Volver a la comida.
Se acordó de algún versículo del libro del Deuteronomio (26, 12-14). El hombre recoge su diezmo, y en vez de tributarlo al Estado, hacía una gran fiesta con sus cercanos. Luego oraba: "he repartido lo sagrado".
Lo sagrado que se come, que se reparte, que se pudre, que crece, que se agota. Antes que se pudra y agote, ¡cómetelo! Así también, León Felipe. El hombre guardó la doctrina en el bolsillo del chaleco; la doctrina creció, y tuvo que guardarla en una caja; la caja creció, y tuvo que construir un templo para guardar la caja; el templo creció, y se comió la caja, la doctrina, y al hombre. Frente a él, otro hombre: no guardó la doctrina, ¡se la comió!, y su cuerpo fue bolsillo, arca y templo.
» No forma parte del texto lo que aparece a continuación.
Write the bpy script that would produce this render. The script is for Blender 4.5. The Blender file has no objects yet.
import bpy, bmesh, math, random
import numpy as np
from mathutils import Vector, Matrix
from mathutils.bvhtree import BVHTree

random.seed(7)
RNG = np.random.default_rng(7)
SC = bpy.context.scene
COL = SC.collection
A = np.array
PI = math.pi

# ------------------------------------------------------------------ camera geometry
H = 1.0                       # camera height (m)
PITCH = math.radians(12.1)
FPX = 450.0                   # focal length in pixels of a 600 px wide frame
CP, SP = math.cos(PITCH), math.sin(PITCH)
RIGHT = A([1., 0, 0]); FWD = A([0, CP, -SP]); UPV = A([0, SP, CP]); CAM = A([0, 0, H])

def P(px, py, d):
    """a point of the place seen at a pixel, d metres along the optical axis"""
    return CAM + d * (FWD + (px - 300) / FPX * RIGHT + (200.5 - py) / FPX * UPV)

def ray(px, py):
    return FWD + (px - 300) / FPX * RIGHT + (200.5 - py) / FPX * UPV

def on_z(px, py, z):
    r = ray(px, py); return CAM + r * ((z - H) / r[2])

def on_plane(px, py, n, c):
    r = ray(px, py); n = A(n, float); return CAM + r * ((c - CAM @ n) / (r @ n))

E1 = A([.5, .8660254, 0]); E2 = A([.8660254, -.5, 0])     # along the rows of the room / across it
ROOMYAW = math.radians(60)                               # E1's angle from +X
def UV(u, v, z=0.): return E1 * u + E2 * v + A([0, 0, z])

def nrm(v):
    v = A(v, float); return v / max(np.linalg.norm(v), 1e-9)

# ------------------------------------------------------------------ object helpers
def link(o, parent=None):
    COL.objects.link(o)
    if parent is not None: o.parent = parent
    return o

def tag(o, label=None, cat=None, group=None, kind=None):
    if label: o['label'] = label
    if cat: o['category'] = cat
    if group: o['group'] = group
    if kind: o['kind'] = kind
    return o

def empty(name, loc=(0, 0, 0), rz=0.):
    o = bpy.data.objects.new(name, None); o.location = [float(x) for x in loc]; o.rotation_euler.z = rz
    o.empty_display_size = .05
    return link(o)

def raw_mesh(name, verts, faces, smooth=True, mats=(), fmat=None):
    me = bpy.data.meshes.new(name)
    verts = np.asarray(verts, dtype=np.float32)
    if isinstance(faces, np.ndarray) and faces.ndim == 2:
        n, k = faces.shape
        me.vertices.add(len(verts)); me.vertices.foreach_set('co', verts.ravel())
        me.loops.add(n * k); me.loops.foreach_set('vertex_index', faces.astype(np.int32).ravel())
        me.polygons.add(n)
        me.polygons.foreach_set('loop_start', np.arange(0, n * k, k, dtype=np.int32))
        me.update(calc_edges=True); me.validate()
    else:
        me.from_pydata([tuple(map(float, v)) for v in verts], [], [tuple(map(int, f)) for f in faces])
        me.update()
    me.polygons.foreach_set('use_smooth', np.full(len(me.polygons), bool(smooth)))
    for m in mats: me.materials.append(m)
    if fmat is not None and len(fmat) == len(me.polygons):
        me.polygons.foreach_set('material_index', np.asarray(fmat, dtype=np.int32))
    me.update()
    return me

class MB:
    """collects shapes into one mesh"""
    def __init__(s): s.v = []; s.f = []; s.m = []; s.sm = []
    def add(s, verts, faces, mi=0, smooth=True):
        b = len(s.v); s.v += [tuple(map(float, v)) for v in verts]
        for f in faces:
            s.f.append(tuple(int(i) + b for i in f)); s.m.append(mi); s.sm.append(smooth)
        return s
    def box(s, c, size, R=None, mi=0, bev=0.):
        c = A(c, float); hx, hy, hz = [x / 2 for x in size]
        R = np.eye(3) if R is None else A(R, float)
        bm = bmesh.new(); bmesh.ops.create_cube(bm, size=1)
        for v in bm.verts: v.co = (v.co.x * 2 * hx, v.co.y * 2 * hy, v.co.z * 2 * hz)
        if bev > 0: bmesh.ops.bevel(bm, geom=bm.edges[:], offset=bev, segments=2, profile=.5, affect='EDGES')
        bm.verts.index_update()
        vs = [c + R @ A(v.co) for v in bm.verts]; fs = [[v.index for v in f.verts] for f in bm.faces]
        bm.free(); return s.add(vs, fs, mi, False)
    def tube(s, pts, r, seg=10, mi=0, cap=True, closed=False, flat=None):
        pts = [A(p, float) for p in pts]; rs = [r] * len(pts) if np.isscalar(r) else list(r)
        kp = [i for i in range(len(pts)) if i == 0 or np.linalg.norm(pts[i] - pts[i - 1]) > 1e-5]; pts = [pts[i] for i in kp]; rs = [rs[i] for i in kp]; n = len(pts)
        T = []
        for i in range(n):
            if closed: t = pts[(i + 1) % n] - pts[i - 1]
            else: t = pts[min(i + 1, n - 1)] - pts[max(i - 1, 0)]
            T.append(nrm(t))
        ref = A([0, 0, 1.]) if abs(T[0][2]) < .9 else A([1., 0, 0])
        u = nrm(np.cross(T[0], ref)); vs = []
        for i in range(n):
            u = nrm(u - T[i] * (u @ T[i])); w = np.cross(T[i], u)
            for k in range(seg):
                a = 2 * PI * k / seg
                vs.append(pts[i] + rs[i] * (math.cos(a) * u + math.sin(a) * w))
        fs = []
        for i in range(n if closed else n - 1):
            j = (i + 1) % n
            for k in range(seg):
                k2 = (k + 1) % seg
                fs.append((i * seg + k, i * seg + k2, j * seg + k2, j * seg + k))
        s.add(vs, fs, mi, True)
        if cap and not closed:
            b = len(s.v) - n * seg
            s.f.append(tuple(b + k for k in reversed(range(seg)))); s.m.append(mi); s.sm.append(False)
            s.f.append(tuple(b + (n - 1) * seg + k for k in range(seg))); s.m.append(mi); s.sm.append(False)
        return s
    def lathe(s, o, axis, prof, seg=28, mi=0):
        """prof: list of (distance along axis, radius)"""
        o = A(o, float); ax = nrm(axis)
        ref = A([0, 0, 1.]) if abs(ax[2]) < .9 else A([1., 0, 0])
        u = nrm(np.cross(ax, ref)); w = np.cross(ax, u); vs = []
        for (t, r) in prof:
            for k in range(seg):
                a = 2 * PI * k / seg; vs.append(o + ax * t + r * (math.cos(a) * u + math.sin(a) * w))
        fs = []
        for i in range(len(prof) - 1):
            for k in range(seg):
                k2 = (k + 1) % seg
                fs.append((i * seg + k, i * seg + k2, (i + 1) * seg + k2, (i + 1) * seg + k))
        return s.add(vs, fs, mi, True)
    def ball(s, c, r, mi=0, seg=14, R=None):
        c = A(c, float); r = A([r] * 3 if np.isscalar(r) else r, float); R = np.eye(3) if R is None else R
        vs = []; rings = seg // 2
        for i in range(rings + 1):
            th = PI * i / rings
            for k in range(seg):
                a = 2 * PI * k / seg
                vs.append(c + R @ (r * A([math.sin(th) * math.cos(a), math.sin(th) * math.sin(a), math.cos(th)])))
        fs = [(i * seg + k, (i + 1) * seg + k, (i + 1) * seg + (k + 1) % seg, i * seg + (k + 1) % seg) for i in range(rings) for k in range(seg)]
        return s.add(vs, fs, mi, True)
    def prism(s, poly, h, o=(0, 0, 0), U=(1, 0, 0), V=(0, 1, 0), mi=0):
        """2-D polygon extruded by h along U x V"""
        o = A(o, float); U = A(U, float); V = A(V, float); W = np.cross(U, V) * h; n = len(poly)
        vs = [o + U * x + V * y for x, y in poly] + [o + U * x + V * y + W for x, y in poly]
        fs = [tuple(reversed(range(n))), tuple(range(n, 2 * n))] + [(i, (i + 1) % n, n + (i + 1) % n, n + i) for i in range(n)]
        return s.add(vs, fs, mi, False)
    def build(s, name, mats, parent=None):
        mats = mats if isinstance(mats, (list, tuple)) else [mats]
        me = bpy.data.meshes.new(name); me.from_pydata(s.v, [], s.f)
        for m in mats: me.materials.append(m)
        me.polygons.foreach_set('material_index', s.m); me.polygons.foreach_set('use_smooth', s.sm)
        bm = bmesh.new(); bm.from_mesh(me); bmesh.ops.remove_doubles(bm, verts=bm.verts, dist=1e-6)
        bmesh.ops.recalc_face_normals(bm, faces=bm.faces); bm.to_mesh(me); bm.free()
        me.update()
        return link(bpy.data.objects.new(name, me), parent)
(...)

Desde éste último, sagrado por fin. Pero tanta gente que se vuelve templete tenebroso, tenebrosa palabra, tenebroso gesto. Burócratas, anhelantes de burocracia, para de ahí chupar la pútrida y espesa vida, que ya perfumarán -las maravillas que porporciona la educación- con el rito de la forma, del paradigma, del modelo, para poseer, cómo no, argumentos con los cuales sostener sus tiempos de "productividad".
Se reúnen a pontificar de aleluyas los cadáveres sin aliento, los alientos y corazones podridos, alimentados por la comida impura, procesada y vendida, decorada y ordenada primorosamente en su plato: apenas lápida resplandeciente. Así, tantos teólogos: siglos han pasado insistiendo en guardar la trascendencia. No se han dado cuenta, los imbéciles, que se trata de una digestión.